With the First Lady by his side, our nation’s Commander-In-Chief entered the Fort Bragg, North Carolina Army post to fulfill a promise he made as a candidate for the Oval Office some three years ago. Before hundreds of service members, many attired in fatigues and maroon berets of active duty, President Obama delivered a 34-minute speech that closed a significant chapter in modern military history:  The Iraq War.

He told a phalanx of young warriors on Wednesday: “We’re here to mark a historic moment in the life of our country and our military.  For nearly nine years, our nation has been at war in Iraq.  And you–the incredible men and women of Fort Bragg–have been there every step of the way, serving with honor, sacrificing greatly, from the first waves of the invasion to some of the last troops to come home.  So, as your Commander-in-Chief, and on behalf of a grateful nation, I’m proud to finally say these two words, and I know your families agree: Welcome home!”

Those comments were greeted with thundering applause as he continued: “Dozens of bases with American names that housed thousands of American troops have been closed down or turned over to the Iraqis.  Thousands of tons of equipment have been packed up and shipped out… Over the last three years, nearly 150,000 U.S. troops have left Iraq… Those last American troops will move south on desert sands, and then they will cross the border out of Iraq with their heads held high… Iraq’s future will be in the hands of its people.”

The audience’s response: “Hooah!”

That primal cry signaled an end to years of combat that took an enormous human toll on thousands of young men and women. More than 1.5 million Americans have served in Iraq with roughly 30,000 of them wounded and nearly 4,500 Americans having made, as the president stated, “the ultimate sacrifice.”

In Baghdad on Thursday, Defense Secretary Leon E. Panetta participated in a ceremony in which the colors of United States Forces-Iraq were formally retired, officially ending the Iraq War two weeks earlier than the terms specified by the security agreement signed by the U.S. and Iraqi governments stipulating that our troops must leave the country by Dec. 31.  The Obama Administration brought our fighting men and women home for the holiday.

These recent acts take place a decade after President Bush pressed for the invasion of Iraq after the 9/11 terrorist attacks based largely on false claims that slain dictator Sadam Hussein controlled WMDs. It has been almost seven-and-a-half years after President Bush landed on the USS Abraham Lincoln aircraft carrier in Navy One–a Lockheed S-3 Viking aircraft–on May 1, 2003 to declare that the military campaign know as “Operation Iraqi Freedom” was successfully completed. With a huge “Mission Accomplished” banner in the background, he made his premature victory speech to a televised audience, and then turned the event into a photo op when he came out in a flight suit and posed with pilots and crew members. Controversy followed with mass military and civilian casualties due to increased guerilla attacks during the Iraqi insurgency. So much for “shock and awe.”

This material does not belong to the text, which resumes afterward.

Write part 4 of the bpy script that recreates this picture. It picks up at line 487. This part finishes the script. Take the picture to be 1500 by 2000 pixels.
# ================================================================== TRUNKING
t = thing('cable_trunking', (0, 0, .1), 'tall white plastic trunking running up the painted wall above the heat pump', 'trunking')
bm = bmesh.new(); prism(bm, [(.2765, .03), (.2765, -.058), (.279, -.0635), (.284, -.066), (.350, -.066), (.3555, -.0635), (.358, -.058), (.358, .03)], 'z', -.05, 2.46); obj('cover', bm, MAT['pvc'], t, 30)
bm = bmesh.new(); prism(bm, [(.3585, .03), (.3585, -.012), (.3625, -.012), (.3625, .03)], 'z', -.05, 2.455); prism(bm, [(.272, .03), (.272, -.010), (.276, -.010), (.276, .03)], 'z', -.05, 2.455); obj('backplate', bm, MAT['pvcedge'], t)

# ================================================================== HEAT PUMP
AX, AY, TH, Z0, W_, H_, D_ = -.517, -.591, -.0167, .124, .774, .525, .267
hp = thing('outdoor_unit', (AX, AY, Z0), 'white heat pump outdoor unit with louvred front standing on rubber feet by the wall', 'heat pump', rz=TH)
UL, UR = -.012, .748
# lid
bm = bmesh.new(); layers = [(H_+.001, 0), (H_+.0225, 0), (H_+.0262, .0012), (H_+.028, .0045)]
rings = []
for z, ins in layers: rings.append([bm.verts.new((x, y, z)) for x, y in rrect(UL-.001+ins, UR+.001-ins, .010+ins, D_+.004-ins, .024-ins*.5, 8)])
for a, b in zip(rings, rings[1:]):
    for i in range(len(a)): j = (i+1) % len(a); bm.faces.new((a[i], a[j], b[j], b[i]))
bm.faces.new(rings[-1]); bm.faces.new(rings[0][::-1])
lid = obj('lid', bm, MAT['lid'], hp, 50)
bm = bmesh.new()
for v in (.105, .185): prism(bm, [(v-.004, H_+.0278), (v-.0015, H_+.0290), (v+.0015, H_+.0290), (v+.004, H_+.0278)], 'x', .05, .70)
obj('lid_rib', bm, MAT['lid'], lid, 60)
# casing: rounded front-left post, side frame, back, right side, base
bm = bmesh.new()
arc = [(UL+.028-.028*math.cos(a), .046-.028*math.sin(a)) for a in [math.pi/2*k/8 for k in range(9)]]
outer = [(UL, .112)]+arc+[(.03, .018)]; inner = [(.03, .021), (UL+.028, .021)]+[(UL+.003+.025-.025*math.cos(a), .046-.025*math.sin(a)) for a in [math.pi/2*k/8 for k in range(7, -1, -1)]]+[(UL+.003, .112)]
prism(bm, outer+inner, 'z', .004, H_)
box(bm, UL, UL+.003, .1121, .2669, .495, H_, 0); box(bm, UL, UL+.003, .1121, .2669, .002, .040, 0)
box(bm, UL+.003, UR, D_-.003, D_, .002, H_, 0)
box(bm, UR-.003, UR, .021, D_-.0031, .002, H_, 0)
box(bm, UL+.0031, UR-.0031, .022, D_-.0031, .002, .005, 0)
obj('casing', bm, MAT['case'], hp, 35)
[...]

The troop withdrawal proves to be another crowning achievement for the former Illinois state senator who nine years ago defined the move as “a rash war” being conjured up by “weekend warriors in [the Bush Administration] to shove their own ideological agendas down our throats.” In fact, it was during his presidential campaign that both his Democratic and Republican opponents questioned Obama’s foreign policy and national defense credentials. But he has proven to be a masterful Commander-In-Chief gaining much higher marks in those areas from the American public than with the economy: According to a recent Wall Street Journal/NBC News poll, voters said that bringing the troops home was his second greatest accomplishment. Killing Al Qeada leader Osama bin Laden ranked No. 1.